Bernie’s Amorphous Axis

Bernie Sanders has a new article in The Guardian that presents his vision of an “international progressive movement that mobilizes behind a vision of shared prosperity, security and dignity for all people, and that addresses the massive global inequality that exists, not only in wealth but in political power.” The piece is followed by an appreciative concurring comment written by Yanis Varoufakis.

There are some fine, and even inspiring, thoughts in this piece, but I personally found it muddled and dispiriting. It reads, in part, as a determined effort by Sanders to unite the fractious U.S. Democratic Party he seeks to lead by building some new crusading left-liberal global policy consensus around the confused notion of an “axis of authoritarianism.”

Sanders discusses concerns such as massive wealth and income inequality, the stashing of trillions of dollars in offshore bank accounts to avoid taxes, and the rise of illiberal regimes and practices, and seeks to tie all of these nefarious actors and problems together into a single united global front. He says, “We must understand that these authoritarians are part of a common front. They are in close contact with each other, share tactics and, as in the case of European and American rightwing movements, even share some of the same funders.”

This is all very worrisome.

First, hasn’t Bernie learned how dangerous it is to declare everything one fears or doesn’t like to be part of a unified axis of evil? We’ve just been down that road in our recent history, and it hasn’t gone well. The world is complex and complicated, and any attempt to reduce it all of its negative political aspects to a single unified opposition is misguided, lending itself to fanaticism and paranoid fantasies of plots and connections linking every worrisome dot, and elevating every challenging foreign problem into just one battle in a single crusade.

One problem with Sanders’s analysis is that it seeks to combine the left’s concern about anti-democratic and plutocratic domination of the world by concentrated centers of wealth and military power, on the one hand, with mainstream liberal concerns about threats to liberal institutions, or to the interests of states possessing liberal institutions, on the other. The problem with that linkage is that some of those states with liberal domestic institutions are themselves the dominant protectors of concentrated private capital, and the promoters of militarism, democracy-suppression and brutal imperial force.

I have some questions about membership in the Axis of Authoritarianism:

Is Nicolás Maduro part of the authoritarian “Axis”, or is he resisting it by challenging North American capitalist imperialism and the traditional systems of privilege and class hierarchy in his own country?

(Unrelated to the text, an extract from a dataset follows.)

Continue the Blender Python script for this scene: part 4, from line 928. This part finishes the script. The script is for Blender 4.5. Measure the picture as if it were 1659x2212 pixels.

What about Daniel Ortega? Is he the Axis, or are his Washington-backed, right-wing opponents the Axis?

How about Syria? Is Assad in the Axis, or are the Saudi-backed, religiously reactionary and ultra-violent al-Qaeda insurgents he’s fighting the Axis?

Speaking of Saudi Arabia: Is its head-lopping, dissident-imprisoning, far right, patriarchal monarchy the Axis? Or are the Saudis fighting the Axis because they are helping the US and Israel counter Iranian influence in Yemen and Syria?

Is Israel only in the Axis this year because of the new nation-state law, and because Netanyahu keeps making fascist-sounding statements? Or would their apartheid system, and inherent nature as a colonial settler state, qualify them for permanent Axis membership, even absent those factors?

Are Ukraine’s nationalist Nazis the axis? Or are the Russians they are in conflict with the Axis?

Is South Korea’s popular left-leaning government part of the Axis, because they are attempting to build bridges with North Korea’s despotic dynasty to build toward peace and reconciliation in Korea? Or are the authoritarian Axistarians instead the foreign military generals who would prefer Korea remain divided so that South Korea can be a perpetual military outpost in their empire?

I wanted to like this article, but Bernie lost me at “axis.” There is no authoritarian axis. Many of the world’s authoritarians are actually fighting and in competition against one another. On the other hand, many plutocratic and militarist oppressors and anti-democrats are perfectly happy to use the liberal institutions of liberal capitalist society to carry out their agenda. Attempts to build the intellectual and political foundations of a new, unified international left are worthwhile. But I think Bernie can count me out of any attempt to unify the Democrats’ opposing factions around some agenda for Cold War II, or a pseudo-left reboot of the Axis of Evil.